▶ _What is being asked_
In the listing that follows, count the lines holding the word "More" and report only that number.

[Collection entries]
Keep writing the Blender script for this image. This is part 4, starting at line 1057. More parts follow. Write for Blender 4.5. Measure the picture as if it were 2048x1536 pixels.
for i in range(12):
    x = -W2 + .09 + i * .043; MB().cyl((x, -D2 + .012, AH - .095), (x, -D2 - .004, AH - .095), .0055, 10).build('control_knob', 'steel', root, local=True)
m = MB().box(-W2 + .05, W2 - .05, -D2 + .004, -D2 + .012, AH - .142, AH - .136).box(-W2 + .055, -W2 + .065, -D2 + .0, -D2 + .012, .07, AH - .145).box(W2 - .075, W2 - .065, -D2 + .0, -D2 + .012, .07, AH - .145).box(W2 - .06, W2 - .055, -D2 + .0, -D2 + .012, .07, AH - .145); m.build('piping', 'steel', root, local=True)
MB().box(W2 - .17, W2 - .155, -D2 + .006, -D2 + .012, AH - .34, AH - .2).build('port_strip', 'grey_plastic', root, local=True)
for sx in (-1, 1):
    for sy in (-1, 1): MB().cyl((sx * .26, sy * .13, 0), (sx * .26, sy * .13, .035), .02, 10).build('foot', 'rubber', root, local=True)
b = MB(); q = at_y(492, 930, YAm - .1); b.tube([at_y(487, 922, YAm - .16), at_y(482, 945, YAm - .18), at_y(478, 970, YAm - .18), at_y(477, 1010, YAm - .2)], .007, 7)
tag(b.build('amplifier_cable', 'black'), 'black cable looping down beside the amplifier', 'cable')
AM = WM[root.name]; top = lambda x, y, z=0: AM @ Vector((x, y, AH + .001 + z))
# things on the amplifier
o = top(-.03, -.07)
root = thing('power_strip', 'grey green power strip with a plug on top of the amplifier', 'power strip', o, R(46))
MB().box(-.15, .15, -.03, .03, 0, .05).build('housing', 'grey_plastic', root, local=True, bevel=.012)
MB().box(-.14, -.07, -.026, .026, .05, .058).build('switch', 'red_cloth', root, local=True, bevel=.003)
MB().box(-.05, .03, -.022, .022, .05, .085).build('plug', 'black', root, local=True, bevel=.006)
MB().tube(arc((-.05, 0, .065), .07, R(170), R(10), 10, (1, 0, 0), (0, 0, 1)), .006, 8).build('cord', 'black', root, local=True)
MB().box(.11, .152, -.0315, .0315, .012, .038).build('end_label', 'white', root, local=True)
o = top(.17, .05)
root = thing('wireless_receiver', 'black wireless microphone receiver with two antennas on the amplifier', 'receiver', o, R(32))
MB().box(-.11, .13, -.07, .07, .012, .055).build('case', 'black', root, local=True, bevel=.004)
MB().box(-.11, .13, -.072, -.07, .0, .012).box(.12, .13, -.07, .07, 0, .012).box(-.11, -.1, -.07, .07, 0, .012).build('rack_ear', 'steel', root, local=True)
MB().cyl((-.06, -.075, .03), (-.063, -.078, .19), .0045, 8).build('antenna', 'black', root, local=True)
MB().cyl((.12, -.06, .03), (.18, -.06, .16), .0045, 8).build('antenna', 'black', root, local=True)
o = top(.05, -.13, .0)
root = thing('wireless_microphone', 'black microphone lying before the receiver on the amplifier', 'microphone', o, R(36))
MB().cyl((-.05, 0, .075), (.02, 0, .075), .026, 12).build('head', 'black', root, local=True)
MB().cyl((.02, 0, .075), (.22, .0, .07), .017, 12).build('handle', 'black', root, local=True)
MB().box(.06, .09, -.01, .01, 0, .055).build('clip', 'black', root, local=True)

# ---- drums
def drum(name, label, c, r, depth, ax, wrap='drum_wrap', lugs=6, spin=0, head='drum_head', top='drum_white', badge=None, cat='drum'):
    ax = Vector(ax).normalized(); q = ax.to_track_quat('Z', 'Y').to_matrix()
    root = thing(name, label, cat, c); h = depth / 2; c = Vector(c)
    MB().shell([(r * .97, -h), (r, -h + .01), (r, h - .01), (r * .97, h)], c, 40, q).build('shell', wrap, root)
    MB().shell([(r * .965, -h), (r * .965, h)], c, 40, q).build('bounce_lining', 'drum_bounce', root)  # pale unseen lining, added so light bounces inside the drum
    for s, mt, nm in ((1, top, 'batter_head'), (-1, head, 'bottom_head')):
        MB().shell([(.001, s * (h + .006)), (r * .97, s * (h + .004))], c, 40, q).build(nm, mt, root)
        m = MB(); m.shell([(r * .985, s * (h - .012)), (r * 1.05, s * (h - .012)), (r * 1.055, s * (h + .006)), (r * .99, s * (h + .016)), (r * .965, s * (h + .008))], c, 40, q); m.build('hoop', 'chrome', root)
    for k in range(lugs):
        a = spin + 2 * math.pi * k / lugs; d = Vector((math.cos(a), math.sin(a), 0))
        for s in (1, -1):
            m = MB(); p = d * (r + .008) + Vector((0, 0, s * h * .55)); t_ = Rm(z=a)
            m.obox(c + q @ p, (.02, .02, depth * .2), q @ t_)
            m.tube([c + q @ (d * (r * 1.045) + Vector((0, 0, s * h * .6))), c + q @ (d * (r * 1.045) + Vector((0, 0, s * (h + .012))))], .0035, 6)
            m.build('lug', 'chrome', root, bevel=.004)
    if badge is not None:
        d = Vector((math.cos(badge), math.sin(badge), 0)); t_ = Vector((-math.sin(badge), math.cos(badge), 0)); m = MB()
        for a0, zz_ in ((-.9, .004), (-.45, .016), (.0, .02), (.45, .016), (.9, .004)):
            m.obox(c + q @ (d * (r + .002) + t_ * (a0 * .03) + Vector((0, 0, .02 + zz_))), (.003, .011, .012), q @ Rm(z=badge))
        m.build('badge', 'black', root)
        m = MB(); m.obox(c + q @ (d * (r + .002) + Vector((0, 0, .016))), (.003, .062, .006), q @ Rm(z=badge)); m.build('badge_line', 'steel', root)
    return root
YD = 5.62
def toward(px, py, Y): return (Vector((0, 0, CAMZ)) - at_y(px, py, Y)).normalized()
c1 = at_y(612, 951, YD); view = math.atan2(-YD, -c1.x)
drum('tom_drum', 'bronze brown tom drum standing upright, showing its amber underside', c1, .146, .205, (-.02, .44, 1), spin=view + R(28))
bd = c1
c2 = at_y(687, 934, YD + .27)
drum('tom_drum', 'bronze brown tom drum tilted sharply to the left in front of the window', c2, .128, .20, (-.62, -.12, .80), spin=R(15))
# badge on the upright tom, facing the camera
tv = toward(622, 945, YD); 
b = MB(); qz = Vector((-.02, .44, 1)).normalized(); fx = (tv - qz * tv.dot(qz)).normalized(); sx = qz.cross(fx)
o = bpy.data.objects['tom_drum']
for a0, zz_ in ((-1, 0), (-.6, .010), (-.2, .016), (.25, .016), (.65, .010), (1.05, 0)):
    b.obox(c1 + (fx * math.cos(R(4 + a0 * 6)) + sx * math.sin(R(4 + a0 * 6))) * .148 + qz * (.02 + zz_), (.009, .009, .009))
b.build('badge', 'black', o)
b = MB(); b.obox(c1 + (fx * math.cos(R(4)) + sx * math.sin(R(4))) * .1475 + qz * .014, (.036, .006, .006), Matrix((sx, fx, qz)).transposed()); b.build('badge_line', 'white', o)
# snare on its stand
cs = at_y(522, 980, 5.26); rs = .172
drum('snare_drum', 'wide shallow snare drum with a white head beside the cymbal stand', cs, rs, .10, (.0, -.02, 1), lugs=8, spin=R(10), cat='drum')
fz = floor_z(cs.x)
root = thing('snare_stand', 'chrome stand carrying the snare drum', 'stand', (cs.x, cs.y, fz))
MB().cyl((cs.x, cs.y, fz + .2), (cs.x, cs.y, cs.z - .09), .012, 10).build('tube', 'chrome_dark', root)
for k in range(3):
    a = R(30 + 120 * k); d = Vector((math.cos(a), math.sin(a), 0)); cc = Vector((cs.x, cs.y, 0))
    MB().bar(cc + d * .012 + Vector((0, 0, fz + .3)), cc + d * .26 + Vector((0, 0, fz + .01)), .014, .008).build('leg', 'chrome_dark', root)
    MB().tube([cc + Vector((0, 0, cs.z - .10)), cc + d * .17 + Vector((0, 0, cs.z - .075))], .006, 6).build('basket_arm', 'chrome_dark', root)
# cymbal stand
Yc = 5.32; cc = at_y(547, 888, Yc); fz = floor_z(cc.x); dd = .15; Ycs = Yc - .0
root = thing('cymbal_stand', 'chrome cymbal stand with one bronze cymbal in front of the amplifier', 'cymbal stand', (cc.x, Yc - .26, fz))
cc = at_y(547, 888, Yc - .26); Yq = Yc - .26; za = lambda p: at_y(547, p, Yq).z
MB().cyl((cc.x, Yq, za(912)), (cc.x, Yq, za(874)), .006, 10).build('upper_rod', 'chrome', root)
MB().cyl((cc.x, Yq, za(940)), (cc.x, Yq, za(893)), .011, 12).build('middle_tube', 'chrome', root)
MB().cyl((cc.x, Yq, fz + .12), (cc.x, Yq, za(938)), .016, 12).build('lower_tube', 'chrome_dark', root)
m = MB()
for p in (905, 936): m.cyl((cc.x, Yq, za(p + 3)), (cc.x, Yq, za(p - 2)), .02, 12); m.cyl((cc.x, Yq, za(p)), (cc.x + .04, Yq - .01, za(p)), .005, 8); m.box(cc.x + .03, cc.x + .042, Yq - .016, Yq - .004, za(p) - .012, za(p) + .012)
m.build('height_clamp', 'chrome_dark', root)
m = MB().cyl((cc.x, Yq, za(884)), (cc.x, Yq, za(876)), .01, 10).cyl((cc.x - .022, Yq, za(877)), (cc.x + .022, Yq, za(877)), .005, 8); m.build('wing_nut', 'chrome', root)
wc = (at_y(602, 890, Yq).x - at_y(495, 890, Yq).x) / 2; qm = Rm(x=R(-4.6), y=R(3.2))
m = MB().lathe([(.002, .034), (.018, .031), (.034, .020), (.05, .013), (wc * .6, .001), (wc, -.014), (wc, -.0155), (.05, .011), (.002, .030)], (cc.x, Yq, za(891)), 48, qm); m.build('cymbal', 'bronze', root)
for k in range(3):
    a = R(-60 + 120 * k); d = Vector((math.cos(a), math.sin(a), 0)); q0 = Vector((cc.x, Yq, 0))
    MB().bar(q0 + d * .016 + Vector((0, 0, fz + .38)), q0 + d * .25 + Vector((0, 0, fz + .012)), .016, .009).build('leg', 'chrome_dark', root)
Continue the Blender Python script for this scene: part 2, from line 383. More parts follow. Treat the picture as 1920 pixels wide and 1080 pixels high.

▶ _Result below_
2